O que sei é que também precisaremos de líderes! Precisaremos de "gerentes" criados dentro de ambientes baseados numa cultura enxuta! Baseados numa cultura de excelência focada no ensino, aprendizagem e auto-gestão. Se começarmos agora, talvez em 2020 possamos colher os primeiros frutos na nova geração ... nossos novos líderes de projetos de software!

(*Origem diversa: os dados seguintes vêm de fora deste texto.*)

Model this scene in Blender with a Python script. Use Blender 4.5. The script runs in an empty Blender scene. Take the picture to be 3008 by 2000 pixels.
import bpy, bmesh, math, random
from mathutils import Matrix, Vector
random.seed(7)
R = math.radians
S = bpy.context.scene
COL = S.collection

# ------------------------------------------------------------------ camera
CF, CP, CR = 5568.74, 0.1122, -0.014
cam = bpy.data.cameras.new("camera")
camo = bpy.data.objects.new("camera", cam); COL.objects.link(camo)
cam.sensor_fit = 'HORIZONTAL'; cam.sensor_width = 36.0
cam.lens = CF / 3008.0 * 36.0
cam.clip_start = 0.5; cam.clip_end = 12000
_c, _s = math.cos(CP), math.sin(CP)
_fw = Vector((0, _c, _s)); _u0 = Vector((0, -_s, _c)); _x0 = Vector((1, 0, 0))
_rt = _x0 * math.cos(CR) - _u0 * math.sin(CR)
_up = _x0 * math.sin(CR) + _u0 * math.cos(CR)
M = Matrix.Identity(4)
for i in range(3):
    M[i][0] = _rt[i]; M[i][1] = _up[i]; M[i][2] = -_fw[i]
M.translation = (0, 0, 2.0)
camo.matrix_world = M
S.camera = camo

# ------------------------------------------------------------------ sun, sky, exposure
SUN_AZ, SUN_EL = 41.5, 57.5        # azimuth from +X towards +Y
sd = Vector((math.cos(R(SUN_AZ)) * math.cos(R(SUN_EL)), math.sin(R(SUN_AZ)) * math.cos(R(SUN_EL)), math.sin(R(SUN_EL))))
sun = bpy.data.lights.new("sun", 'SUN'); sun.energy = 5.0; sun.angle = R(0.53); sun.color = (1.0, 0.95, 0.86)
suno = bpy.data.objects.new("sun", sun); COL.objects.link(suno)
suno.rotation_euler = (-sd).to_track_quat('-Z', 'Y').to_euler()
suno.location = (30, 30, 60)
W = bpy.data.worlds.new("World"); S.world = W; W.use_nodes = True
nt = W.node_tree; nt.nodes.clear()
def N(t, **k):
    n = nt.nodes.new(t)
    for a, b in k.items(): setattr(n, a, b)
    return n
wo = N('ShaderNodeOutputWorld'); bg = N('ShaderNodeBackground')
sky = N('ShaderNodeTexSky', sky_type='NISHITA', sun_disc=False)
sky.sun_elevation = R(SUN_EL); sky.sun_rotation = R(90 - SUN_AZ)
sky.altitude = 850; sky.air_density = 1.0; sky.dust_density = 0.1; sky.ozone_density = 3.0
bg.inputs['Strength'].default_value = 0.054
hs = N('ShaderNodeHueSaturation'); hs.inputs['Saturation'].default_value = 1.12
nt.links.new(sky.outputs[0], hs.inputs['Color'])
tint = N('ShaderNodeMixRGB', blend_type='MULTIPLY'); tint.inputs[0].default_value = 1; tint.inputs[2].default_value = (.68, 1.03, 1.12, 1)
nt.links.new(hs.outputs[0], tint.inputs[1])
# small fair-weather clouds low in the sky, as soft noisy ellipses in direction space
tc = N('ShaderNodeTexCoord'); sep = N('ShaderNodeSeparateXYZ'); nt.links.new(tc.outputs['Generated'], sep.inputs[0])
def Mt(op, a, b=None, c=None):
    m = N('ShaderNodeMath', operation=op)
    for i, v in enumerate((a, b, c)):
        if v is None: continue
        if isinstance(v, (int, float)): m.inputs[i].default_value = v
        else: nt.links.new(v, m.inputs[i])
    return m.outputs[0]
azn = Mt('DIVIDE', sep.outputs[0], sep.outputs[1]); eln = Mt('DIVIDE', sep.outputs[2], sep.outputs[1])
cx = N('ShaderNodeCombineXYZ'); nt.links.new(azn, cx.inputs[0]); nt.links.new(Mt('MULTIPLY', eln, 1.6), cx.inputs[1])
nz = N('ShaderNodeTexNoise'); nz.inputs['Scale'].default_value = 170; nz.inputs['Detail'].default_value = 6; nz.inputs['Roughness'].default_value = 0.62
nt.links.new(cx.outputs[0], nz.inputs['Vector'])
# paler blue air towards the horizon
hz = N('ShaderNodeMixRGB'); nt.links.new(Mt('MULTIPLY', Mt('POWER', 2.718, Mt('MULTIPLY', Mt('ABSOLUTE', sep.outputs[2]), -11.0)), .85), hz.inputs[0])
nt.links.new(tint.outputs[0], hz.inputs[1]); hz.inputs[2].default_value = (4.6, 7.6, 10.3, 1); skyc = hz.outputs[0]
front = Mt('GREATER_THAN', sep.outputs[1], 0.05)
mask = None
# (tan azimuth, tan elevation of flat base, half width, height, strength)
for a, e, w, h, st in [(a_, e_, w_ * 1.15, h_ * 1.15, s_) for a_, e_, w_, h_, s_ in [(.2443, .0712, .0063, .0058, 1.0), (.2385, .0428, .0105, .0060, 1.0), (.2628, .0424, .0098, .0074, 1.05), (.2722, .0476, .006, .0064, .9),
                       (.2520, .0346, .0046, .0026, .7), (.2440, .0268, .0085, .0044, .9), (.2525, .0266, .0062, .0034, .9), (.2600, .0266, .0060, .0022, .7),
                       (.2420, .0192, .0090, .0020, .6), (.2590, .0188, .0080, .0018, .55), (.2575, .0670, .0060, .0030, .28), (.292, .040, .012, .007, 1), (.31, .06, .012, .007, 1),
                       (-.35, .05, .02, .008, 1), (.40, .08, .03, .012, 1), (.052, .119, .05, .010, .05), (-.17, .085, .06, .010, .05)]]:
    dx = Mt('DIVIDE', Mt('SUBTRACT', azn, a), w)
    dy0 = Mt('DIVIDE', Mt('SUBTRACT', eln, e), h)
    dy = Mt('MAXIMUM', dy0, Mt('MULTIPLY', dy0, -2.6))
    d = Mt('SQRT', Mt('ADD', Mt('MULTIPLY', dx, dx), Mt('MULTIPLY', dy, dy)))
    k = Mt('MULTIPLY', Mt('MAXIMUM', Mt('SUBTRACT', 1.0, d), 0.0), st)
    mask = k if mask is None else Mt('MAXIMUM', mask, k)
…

Por fim, Womack deixa claro em sua carta que até mesmo a Toyota não escapa da crítica diante dos resultados negativos que apresentou nesta última crise financeira. Ela cresceu mais rápido do que sua capacidade de desenvolver novos gerentes competentes para manter a cultura Lean e desvirtuou sua estratégia de crescimento para se tornar a maior organização da indústria automobilística, perdendo o ideal de ser a melhor organização para a solução dos problemas de seus clientes. Essas ações foram contraditórias ao próprio pensamento Lean e repercutiram nos últimos resultados financeiros da empresa.

Que lições podemos aprender de tudo isso?

  1. Não devemos deixar para amanhã o que podemos e devemos começar ainda hoje!
  2. O que parece lindo por fora pode estar podre por dentro ...
  3. Mesmo os mestres podem cometer erros em momentos difíceis ...
  4. É difícil transmitir arte, filosofia e sabedoria para nossas futuras gerações ...
  5. Adote um modelo vencedor para sua vida e não perca o foco na realização desse modelo!

Desejo muito sucesso para todos vocês!